Dear Mexican: For as long as I can remember, Mexicans were known for doing three things: drinking lots of cerveza, having lots of niños, and saying, “¡Ay, caramba!” While I can vouch for the first two, I’ve never, ever personally heard a Mexican utter those famous two words. Is this an urban myth or what?
Armenian Andy
Dear Armo: Now, ¡Ay, caramba! might not be as popular or as peculiarly Mexican an oath as, say, “pinche puto pendejo baboso,” “¡Cu-le-ro!” or the many epithets derived from the word madre (mother), but Mexicans do say it—though not as often as gabachos would love to believe, Bart Simpson catchphrase notwithstanding.

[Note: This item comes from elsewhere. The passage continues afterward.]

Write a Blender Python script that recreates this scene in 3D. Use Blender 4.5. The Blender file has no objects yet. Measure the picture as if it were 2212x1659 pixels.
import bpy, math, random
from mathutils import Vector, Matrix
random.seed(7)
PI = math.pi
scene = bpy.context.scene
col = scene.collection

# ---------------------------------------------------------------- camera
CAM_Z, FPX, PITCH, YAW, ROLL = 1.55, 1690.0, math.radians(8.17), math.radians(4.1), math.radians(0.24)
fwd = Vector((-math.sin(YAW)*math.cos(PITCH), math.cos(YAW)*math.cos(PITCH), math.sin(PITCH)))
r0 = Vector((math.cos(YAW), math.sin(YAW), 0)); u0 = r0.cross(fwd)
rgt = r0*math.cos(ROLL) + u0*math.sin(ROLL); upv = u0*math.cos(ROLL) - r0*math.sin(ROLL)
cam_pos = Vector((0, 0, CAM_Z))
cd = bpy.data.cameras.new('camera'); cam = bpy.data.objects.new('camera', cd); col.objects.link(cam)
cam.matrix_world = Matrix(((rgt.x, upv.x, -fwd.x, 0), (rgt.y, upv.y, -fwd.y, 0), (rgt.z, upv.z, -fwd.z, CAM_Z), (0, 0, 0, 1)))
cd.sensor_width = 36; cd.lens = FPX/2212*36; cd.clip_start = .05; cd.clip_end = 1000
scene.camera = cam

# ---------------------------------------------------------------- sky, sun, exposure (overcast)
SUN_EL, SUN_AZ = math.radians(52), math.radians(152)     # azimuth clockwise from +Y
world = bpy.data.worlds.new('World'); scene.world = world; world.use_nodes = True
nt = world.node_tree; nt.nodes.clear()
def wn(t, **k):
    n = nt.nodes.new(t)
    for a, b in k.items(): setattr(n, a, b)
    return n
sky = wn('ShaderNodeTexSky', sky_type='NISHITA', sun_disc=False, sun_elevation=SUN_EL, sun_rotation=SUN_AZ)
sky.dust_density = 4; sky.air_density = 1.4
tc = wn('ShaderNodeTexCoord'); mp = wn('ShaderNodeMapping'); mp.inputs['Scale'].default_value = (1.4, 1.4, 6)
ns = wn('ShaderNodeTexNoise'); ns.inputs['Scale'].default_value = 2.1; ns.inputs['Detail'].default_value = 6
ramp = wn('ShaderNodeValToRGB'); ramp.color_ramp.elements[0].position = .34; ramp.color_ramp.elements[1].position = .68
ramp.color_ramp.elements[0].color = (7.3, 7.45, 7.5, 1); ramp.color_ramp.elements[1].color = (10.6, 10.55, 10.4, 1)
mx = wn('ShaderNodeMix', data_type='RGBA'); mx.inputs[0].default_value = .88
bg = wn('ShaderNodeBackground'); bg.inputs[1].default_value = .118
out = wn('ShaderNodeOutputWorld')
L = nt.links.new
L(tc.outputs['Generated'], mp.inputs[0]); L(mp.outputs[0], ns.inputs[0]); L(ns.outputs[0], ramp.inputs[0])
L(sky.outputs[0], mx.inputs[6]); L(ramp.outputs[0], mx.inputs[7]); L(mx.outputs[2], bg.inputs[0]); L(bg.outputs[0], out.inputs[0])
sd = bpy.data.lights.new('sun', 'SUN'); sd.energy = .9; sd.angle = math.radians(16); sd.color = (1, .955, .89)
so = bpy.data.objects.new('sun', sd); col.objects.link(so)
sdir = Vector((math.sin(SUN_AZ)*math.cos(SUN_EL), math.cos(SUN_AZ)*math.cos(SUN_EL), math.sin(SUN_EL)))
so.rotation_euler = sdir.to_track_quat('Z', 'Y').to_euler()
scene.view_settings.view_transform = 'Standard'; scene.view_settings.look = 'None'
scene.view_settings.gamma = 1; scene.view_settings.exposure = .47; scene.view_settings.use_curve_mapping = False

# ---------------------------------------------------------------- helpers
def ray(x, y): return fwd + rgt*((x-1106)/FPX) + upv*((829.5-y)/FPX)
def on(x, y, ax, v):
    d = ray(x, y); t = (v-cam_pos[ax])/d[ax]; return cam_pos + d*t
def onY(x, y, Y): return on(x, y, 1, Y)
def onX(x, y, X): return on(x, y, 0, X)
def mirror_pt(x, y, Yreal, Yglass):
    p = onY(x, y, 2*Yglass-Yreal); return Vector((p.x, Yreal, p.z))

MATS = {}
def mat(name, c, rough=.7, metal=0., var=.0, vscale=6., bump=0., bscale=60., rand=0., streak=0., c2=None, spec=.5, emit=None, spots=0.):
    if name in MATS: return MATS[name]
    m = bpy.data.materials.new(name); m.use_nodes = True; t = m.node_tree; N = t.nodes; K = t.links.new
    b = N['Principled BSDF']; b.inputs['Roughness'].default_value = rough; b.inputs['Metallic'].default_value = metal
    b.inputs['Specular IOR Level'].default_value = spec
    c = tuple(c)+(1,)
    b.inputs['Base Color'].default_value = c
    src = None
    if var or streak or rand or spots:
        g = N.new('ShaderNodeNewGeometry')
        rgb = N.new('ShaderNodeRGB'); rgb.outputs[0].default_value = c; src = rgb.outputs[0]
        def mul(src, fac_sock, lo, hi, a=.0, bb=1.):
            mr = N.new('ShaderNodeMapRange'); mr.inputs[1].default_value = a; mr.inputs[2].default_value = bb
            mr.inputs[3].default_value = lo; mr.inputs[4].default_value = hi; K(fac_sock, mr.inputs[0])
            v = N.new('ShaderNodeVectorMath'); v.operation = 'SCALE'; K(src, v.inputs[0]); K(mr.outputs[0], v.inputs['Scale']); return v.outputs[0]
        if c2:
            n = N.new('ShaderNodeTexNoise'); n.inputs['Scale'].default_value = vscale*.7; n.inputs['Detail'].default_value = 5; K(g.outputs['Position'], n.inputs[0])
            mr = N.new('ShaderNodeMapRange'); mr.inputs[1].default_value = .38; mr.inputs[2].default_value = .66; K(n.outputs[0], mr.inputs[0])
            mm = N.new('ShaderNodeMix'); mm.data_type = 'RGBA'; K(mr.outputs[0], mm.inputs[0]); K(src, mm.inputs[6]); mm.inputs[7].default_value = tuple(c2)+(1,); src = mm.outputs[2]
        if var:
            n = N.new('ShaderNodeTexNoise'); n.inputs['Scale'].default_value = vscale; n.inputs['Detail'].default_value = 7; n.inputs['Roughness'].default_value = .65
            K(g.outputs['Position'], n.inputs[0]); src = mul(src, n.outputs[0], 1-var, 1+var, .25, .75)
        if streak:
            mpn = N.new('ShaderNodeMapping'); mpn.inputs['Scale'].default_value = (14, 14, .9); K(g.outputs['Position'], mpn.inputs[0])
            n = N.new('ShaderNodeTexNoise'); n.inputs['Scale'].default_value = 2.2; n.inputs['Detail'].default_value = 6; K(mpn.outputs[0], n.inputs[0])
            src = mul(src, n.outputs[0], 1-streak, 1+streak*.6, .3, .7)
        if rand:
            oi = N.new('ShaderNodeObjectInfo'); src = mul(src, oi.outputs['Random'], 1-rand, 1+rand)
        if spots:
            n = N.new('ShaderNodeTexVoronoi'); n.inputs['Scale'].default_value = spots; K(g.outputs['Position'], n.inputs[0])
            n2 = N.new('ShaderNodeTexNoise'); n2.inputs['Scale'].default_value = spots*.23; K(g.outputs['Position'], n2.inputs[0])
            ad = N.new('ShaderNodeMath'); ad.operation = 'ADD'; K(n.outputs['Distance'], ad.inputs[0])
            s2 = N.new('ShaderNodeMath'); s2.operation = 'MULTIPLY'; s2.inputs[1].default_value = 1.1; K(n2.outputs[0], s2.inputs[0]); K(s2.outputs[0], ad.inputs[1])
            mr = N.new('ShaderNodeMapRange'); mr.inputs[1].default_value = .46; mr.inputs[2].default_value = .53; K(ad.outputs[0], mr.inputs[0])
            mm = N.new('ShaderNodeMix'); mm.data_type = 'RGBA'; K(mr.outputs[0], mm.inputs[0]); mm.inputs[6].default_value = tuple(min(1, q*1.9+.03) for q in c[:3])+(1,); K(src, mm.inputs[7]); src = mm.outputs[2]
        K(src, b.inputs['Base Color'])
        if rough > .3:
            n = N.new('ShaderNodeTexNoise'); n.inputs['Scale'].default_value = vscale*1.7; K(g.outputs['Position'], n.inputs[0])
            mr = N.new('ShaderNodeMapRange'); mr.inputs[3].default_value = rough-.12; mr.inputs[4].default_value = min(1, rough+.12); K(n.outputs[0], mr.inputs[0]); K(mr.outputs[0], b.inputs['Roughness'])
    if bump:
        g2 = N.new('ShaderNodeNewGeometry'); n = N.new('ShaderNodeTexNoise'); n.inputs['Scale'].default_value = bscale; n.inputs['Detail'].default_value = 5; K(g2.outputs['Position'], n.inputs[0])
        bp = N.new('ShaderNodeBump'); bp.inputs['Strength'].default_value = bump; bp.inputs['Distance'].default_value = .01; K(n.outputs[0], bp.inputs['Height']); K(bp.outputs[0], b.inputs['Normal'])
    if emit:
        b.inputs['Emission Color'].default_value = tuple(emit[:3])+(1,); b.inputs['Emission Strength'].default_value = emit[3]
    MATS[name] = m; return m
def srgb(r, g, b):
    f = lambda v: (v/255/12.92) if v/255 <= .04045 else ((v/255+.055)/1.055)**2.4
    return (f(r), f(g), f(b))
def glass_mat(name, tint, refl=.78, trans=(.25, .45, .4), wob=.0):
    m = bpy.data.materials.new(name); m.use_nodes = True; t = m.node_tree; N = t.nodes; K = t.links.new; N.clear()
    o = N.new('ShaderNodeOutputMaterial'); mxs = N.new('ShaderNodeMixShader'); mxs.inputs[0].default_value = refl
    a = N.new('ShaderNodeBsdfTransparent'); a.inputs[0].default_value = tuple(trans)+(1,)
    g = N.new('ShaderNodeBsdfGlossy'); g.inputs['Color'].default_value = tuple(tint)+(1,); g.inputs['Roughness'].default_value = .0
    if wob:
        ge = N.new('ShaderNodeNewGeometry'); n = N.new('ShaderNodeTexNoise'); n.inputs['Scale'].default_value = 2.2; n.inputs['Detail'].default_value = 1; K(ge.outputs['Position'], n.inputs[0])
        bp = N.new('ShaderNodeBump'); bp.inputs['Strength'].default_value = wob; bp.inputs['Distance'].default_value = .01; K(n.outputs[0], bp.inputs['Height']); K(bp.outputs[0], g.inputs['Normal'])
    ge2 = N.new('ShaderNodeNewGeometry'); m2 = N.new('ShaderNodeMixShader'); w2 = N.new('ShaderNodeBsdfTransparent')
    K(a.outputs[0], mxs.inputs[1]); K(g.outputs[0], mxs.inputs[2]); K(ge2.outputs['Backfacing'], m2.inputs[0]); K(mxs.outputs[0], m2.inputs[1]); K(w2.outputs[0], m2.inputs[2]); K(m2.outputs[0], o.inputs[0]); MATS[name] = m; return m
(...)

Caramba is a euphemism for carajo, which means “penis” and is a preferred curse word for those fey South Americans and Spaniards, and the bowdlerized ¡Ay, caramba! roughly translates as “Darn it!” But how it became the most-cited Spanish-minced oath in American literature (you can find citations in newspapers dating back to the 1850s) is an academic research paper waiting to be written, one the Mexican will theorize thusly: Since caramba doubles for a vulgarity but was uttered much more frequently in genteel days, since it’s a printable expletive, and since gabachos have always wanted their documented Mexicans spicy and foul-mouthed, writers published the interjection as often as possible (an 1889 New York Sun story ridiculously quoted the Italian patriot Garibaldi as mouthing it) until it became an overwrought saying inextricably linked with Mexicans in the gabacho imagination for decades, à la “Vaya con Diós” and “Poor Mexico—so far from God, so close to the United States.” Ah, for the days when gabachos merely thought we took siestas under cacti and used funny catchphrases instead of our present-day status as illegal-alien savages!